Wilkins has written a most beautiful book, has delivered an impeccable testimony out of that implacable private place where a man either lives or dies.
It says a great deal about this country that, black like each other, legally at least, Roger Wilkins, living on the Hill, and I, born in the Hollow, should have had to undergo so many forms of death in order to realize that our life was the anonymity dictated by the Republic, an institution which could always find a way to use us, though it has yet to find a way to respect us.
What is implicit in this confession—no, this is testimony, far more noble than a mere confession: Mr. Wilkins is not a whining boy—is the extent to which black Americans have been, perhaps still are, the accomplices to our captivity. We both tried to be white: he on the Hill, myself in the Hollow. We both tried not to stink. This is because we recognized that the gleaming Republic associated our color and our odor with the color and the odor of shit. We were treated like shit. And we were determined to overcome. Or, in other words, to prove to a people who had to believe, and who, indeed, proclaimed us less than cattle, that we had a title to the tree of life.
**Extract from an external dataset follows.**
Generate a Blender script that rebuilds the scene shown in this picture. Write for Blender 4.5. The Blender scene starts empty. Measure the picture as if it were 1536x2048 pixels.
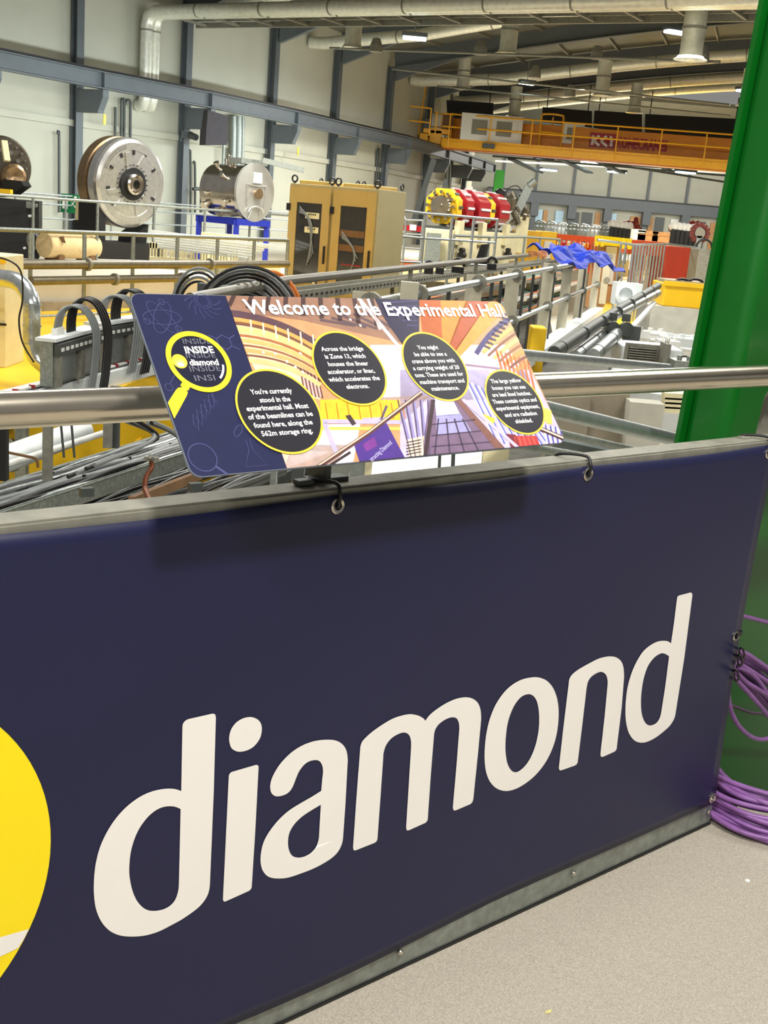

And let the record show, we went the route—were much nicer, for example, when the chips were down, to Bobby Kennedy than Bobby Kennedy ever was, or could have dreamed of being, to us. Let us scuttle the Camelot legend. I am weary of Lincoln Memorials, of the American piety, which is nothing less than a Sunday-school apology for genocide.
I have earned the right, from the moment of my own stupendous performance on the auction block, to tell you that this Republic is a total liar and has never contained the remotest possibility, let alone desire, to let my people go. (I know that that offends grammar, but it be’s that way sometimes.) The Lincoln Memorial is a pious fraud. Lincoln freed those slaves not because he had the remotest interest in human liberty, still less in the freedom of the slave (a freedom which no one dared, or dares, imagine), but because—to paraphrase him—he was determined to preserve the Union. Which, indeed, for what it’s worth, he did.
Blacks have never had a President, in these yet to be United States, who cared whether they lived or died. (Roosevelt didn’t dare pass an antilynch bill, as he explained to Walter White of the NAACP, because the Congress would have prevented him from doing “great things” for America and, said the most “liberal” President in American history, “I just can’t take that chance.”)
And as for Bobby and his brother JFK, they were millionaire sons of a Boston-Irish adventurer, who made his money through one of the American Puritanical convulsions, Prohibition. Well, when Bobby K. decided to channel the black discontent into voter registration, he was doing exactly what Lincoln had done, a century before: he was immobilizing, with the promise of freedom, those slaves he could not buy.
To be a black American is much worse than being in love with, tied to, inexorably, mysteriously, responsible for, someone whom you don’t like, don’t respect, and don’t dare trust.
Read Roger Wilkins’s record of how it is. Few documents will, in your lifetime, equal it. Do not read it as a missionary. Do not imagine that anyone is asking you to do anything at all. You have done quite enough already.